Um diálogo com a Morte: “A menina que roubava livros”

02/05/2022 17:42

Daniely Karolaine de Lavega,
Bolsista PET-Letras
Letras Português

Se você está em busca de um livro que o devaste como a perda de um ente querido, A menina que roubava livros, escrito pelo australiano Markus Zusak, com sua primeira publicação no Brasil pelas mãos da Intrínseca, em 2007, é a alternativa perfeita para você. Apesar de sua adaptação cinematográfica, dirigida por Brian Percival e lançada em 2014 nos cinemas brasileiros, ser brilhante, ela não é capaz de transmitir com precisão a complexidade da narradora desenvolvida por Zusak.

A menina que roubava livros é um romance narrado pela Morte.

Com absoluta sinceridade, tento ser otimista a respeito de todo esse assunto, embora a maioria das pessoas sinta-se impedida de acreditar em mim, sejam quais forem meus protestos. Por favor, confie em mim. Decididamente, eu sei ser animada, sei ser amável. Agradável. Afável. E esses são apenas os As. Só não me peça para ser simpática. Simpatia não tem nada a ver comigo. (ZUSAK, 2010, p. 9, grifo do autor).

Liesel Meminger, a pequena ladra de livros que protagoniza essa história, é filha biológica de uma comunista perseguida pelo nazismo. Devido às circunstâncias, a mulher envia Liesel e o irmão mais novo desta para um subúrbio alemão, onde um casal extremamente pobre deseja adotá-los por dinheiro. Porém, o menino falece no decorrer da viagem de trem e é enterrado por um homem que deixa cair um livro no solo coberto de neve. O manual do coveiro é o primeiro livro surrupiado pela menina. Tendo a Segunda Guerra Mundial como cenário e um judeu escondido no porão de sua nova casa, Liesel é ensinada a ler por seu pai adotivo e encontra, na literatura, uma maneira de sobreviver à violência da Alemanha Nazista — que gera trabalho em dobro a Morte.

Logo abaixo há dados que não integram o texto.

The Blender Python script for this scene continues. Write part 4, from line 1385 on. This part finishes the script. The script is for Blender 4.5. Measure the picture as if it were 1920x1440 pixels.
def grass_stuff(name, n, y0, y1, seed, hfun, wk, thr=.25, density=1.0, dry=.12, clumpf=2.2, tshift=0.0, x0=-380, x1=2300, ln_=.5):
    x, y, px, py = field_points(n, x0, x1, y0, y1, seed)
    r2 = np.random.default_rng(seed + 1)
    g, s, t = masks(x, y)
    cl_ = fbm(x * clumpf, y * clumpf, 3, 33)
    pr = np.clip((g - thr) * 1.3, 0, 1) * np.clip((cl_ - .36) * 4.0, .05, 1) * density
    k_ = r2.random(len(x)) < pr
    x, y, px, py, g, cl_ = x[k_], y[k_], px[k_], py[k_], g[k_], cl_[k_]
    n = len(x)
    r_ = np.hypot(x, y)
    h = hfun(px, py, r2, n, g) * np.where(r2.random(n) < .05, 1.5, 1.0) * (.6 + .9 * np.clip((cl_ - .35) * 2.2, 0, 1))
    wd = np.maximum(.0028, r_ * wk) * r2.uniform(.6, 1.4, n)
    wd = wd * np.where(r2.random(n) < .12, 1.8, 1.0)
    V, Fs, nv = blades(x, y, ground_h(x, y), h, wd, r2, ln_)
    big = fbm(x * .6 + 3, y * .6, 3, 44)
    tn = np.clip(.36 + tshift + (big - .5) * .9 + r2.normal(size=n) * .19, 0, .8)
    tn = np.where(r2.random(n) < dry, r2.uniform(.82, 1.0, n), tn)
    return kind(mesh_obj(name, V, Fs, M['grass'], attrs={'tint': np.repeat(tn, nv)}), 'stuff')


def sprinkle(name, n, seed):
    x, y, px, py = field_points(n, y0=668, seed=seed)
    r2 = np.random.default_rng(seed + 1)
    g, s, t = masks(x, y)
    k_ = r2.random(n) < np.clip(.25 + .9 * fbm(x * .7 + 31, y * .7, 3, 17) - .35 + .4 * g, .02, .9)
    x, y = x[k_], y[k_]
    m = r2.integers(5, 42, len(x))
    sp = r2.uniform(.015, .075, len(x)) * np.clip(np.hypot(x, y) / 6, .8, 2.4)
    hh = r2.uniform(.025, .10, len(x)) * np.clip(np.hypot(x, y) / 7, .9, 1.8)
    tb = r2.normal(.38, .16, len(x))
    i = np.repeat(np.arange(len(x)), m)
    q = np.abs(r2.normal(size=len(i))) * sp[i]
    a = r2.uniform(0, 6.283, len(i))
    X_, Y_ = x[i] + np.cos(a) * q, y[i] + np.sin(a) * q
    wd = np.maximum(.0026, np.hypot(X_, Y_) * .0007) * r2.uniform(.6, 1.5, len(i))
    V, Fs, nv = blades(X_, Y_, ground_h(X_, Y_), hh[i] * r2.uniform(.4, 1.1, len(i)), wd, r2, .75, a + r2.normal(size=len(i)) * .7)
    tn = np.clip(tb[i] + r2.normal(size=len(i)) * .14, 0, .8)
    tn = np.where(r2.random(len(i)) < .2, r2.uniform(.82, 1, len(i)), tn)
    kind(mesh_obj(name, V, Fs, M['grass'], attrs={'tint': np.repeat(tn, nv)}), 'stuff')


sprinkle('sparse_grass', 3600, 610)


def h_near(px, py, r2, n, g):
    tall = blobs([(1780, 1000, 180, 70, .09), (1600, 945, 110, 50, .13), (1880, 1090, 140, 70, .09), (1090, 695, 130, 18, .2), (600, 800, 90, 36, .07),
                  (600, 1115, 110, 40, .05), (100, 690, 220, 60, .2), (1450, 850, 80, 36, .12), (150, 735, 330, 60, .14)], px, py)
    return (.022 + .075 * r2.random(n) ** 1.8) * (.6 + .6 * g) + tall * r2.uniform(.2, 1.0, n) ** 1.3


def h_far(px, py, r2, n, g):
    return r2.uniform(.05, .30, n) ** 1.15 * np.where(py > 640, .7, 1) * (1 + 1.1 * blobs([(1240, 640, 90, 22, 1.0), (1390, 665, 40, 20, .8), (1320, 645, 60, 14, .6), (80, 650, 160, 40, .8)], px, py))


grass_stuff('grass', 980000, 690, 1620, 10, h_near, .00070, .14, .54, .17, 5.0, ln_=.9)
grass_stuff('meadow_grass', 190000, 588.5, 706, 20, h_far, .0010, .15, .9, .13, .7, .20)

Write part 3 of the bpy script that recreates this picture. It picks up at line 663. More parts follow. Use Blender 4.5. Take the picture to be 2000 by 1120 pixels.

Liesel escapa da Morte três vezes. Entre os anos de 1939 e 1943, a Morte acompanha os passos de Liesel e narra, com assombro e uma pitada de humor ácido, os acontecimentos em torno da ladra de livros. A narradora demonstra nutrir uma afeição inusitada pela menina, descrevendo-a como uma especialista em ser deixada para trás. As reflexões que a Morte realiza acerca das ações humanas nos leva a pensar profundamente sobre nossa existência e o quão cruel o homem é capaz de ser. É impossível ler a história fictícia de Liesel Meminger e não relembrar a trágica história vivida por Anne Frank.

O ser humano não tem um coração como o meu. O coração humano é uma linha, ao passo que o meu é um círculo, e tenho a capacidade interminável de estar no lugar certo, na hora certa. A consequência disso é que estou sempre achando seres humanos no que eles têm de melhor e de pior. Vejo sua feiura e sua beleza, e me pergunto como uma mesma coisa pode ser as duas. Mas eles têm uma coisa que eu invejo. Que mais não seja, os humanos têm o bom senso de morrer. (ZUSAK, 2010, p. 426).


Fonte: Amazon.*

A menina que roubava livros, com suas 480 páginas, é um livro que nos afeta como um desastre. Como uma obra premiada e classificada como favorita em muitas estantes, a história de Liesel e sua louvável narradora não nos permite dormir antes de alcançar a última página. Além das interessantes reflexões que o livro propõe, ele mostra o papel de refúgio e transformação que a leitura pode exercer em nossas vidas. Depois de finalizar a leitura de A menina que roubava livros, como nossa ilustre narradora declara certo dia, posso-lhes afirmar: “Os seres humanos me assombram” (ZUSAK, 2010, p. 478).

Referência:

ZUSAK, Markus. A menina que roubava livros. 2. ed. Rio de Janeiro: Intrínseca, 2010. 480 p. Tradução de Vera Ribeiro.

*Descrição da imagem: A capa do livro é predominantemente branca, representando um solo coberto de neve. Na parte inferior, há um asfalto estreito por onde a silhueta de uma pessoa de vestimenta longa caminha segurando um guarda-chuva vermelho. Um pouco acima, lê-se o título do livro em duas cores: “a menina que roubava…”, em preto, e “…livros”, em vermelho. Um pouco acima do título, lê-se o nome do autor na cor preta. Ao lado esquerdo do título e do nome do autor, há uma árvore seca. No canto superior direito, encontra-se o logotipo da editora, que consiste em uma letra I minúscula em preto (tendo seu ponto em vermelho) com o nome da editora escrito verticalmente em branco em seu interior.